February 29, 2008 / 1:06 AM / 12 years ago

Dollar pressured on data, halts slide versus euro

NEW YORK (Reuters) - The dollar fell to record lows against the euro and a basket of currencies for a fourth straight day on Friday as yet another set of dour U.S. economic data left traders betting on an aggressive Federal Reserve rate cut next month.

A sign is seen outside a currency exchange bureau in Paris February 27, 2008. REUTERS/Gonzalo Fuentes

A sharp decline in global and U.S. stocks knocked the dollar to an all-time low against the Swiss franc and pushed it to a three-year trough against the Japanese yen. However, short-covering into the weekend halted the dollar’s slide against the euro.

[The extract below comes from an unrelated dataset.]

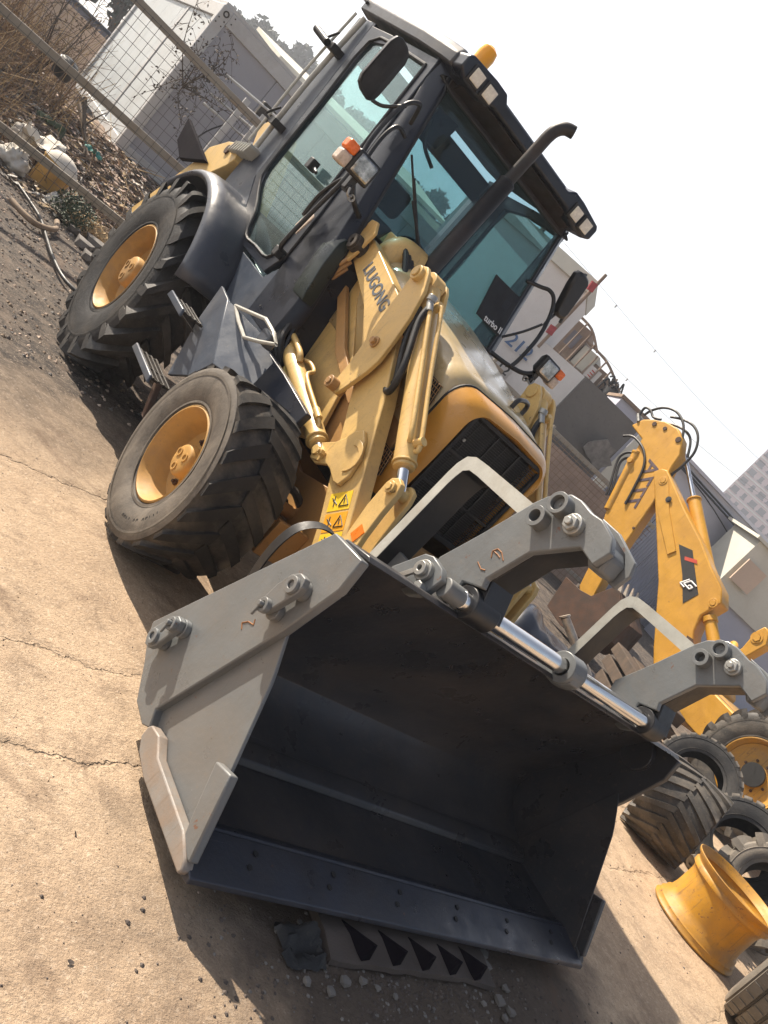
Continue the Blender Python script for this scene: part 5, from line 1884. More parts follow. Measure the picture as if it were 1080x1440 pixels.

Data showed U.S. consumer sentiment dropped to a 16-year low in February, while business activity in the country’s Midwest contracted sharply, raising red flags for investors wary of a recession in the world’s largest economy.

“The data was just dismal. The only good thing was that inflation didn’t jump and that means there is room for the Fed to continue cutting interest rates,” said Adam Fazio, senior currency strategist at CIBC World Markets in New York.

“When the PCE data didn’t show an above-forecast tick in inflation, the market started to aggressively price in a 75-basis-point cut from the Fed on March 18.”

The core personal consumption expenditures (PCE) price index is the Fed’s favored inflation gauge. It rose 0.3 percent in January, in line with market expectations.

Short-term interest rate futures were showing a 70 percent chance of the Fed lowering its benchmark overnight lending rate by three-fourths of a percentage point at the March 18 monetary policy meeting.

The federal funds rate target is currently at 3 percent after being cut by 2.25 percentage points since mid-September.

The euro set a record high of $1.5238, according to Reuters data, before surrendering gains to trade down 0.3 percent at $1.5181.

The dollar index .DXY, which tracks the greenback’s performance against a basket of currencies, hit a lifetime low of 73.560 before trimming losses to around 73.737, down 0.1 percent on the day. The index was poised for its biggest weekly loss in more than two years of 2.4 percent.

“The break of 1.50 was an extremely important market event; there is a scope to go further. Our target for euro/dollar is 1.58/59 over the next two months,” said Fazio.

Economic woes coupled with Fed Chairman Ben Bernanke’s warning about the health of some small U.S. banks on Thursday weighed on risk appetite to the benefit of low-yielding currencies like the yen and Swiss franc.

Low-yielding currencies such as the yen and the Swiss franc tend to attract flows during periods of uncertainty as the low interest rates reflect the capital surplus of their respective countries.

The dollar fell to a historic low of 1.0408 Swiss francs, posting its biggest weekly decline since December 2000. The greenback touched a three-year low against the yen at 103.80 yen.

The dollar faces a major test next week, with the release of February’s nonfarm payrolls and manufacturing reports, which could determine the size of next month’s rate cut. A half-percentage-point rate cut has been fully priced in.

“We expect U.S. economic data to continue to signal a U.S. economic recession. Having broken the key 1.50 level, we expect EUR/USD to trade in a 1.50-1.55 range in the near term,” foreign exchange strategists at UBS said in a research note.